Vivimos en una tierra castigada por la doble insularidad, en la que ha calado hondo un sentimiento de decadencia frente a otras islas del archipiélago, y que, después de los estragos causados por la erupción del último volcán, necesita la firme voluntad de alcanzar un gran pacto económico y social para recuperar el futuro. Y esto es algo, que no se logra sin cambios en la manera de pensar y de actuar de la clase política, que suele seguir el pentagrama marcado por las diferencias y divisiones conceptuales de los partidos. Se necesitan líderes que antepongan el servicio a los demás al propio ego; que tengan cierta flexibilidad para adaptarse a las nuevas circunstancias, con resiliencia (¡cómo me gusta esta palabra!), y mucha energía para buscar el progreso, que consiste, lisa y llanamente, en hacer que las cosas mejoren. El tema de la vivienda, por ejemplo, es un desafío; en sanidad, acabar con las listas de espera es otro reto; en educación estamos necesitados de propuestas racionales; también resulta crucial potenciar los servicios públicos y aliviar de coches nuestras calles; impulsar el comercio y mejorar la vida de los más vulnerables. Después del 28 de mayo, a los políticos les está prohibido distraerse de lo urgente, sin pasarse de frenada porque hay problemas que siempre se escurren. Por eso, en la política local, cercana, no hace falta chillar fuerte, sino hacer propuestas y confrontar ideas con mensajes sencillos y claros, sobre todo claros. De ahí, la preocupación casi obsesiva de los candidatos para buscar la sonrisa aprobatoria en forma de voto de los ciudadanos que, nos guste o no, tienen la oportunidad de transformar la sociedad y, me atrevería a decir que hasta el curso de la historia.

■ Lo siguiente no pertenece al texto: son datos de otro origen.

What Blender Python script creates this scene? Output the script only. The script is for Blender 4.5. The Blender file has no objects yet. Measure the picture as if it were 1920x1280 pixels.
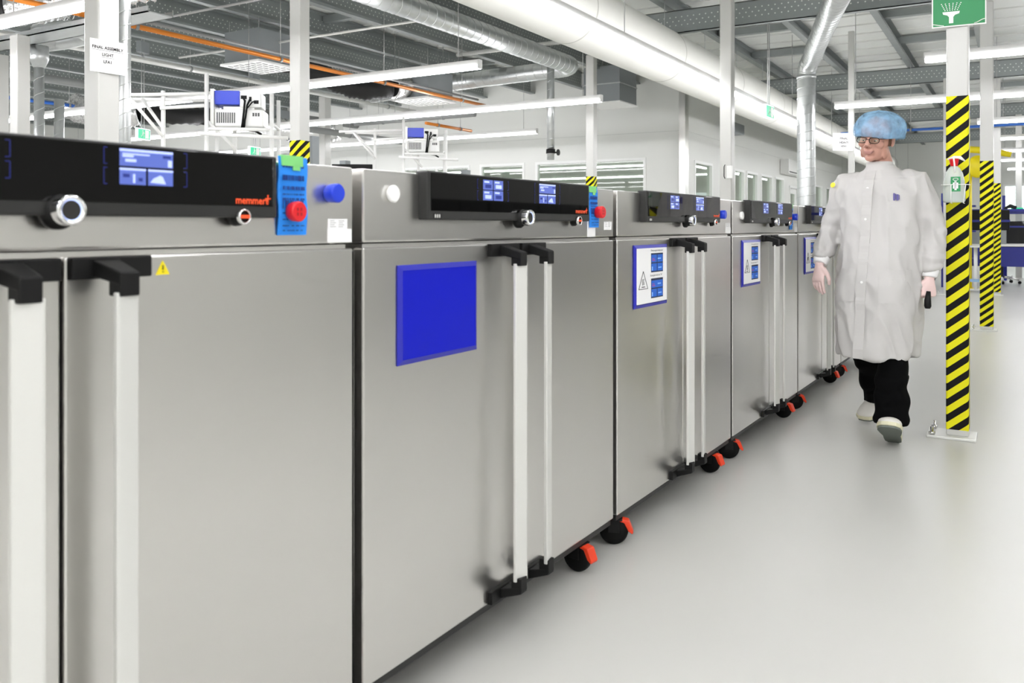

En estas elecciones, son muy escasos los líderes que van de sobrados, y ni aquellos que centran el contenido de sus mensajes en una gestión bien hecha tienen el panorama claro. No es de extrañar que, unos y otros, guarden la euforia para el día después del paso por las urnas. Hasta entonces, como diríamos en el argot deportivo, hay partido. Cuando las fuerzas están igualadas y la consulta podría decidirse por un puñado de votos, la campaña queda opacada por el protagonismo de la jornada electoral. Por eso, los aspirantes, en un alarde de pedagogía, buscan movilizar a los más indecisos, sobre todo el voto de los jóvenes que tantas veces se han inclinado por la abstención, aún a sabiendas de que muchos de ellos no terminarán de deshojar la margarita hasta el mismo domingo.

En palabras de algunos politólogos, que de esto saben más que yo, “un político auténtico es aquel candidato que sabemos lo que piensa y no teme decirlo en voz alta; habla desde la convención y no cambia de opinión por conseguir votos; es honesto y actúa igual en público que en privado”. Pero cuando como parece ser el caso, los problemas de una fragmentación electoral no dan claros ganadores, el interés general no puede reposar sobre la base de una confianza minoritaria. Los partidos han de ser proclives al acuerdo, integrando, desde el respeto y con buena praxis, planteamientos discrepantes, ya que es la única manera de afrontar los grandes retos que tenemos por delante. En ocasiones las situaciones críticas generan oportunidades. La oferta de diálogo cuando no se pierde la cabeza con vetos y líneas rojas, allana el camino, madura las alianzas, y asegura mayorías estables y coherentes, siempre que se piense menos en el reparto de poder y más en el reparto de tareas. Lástima que cuando sucede lo primero, aparecen los fantasmas que separan, en lugar de las causas que deben unir.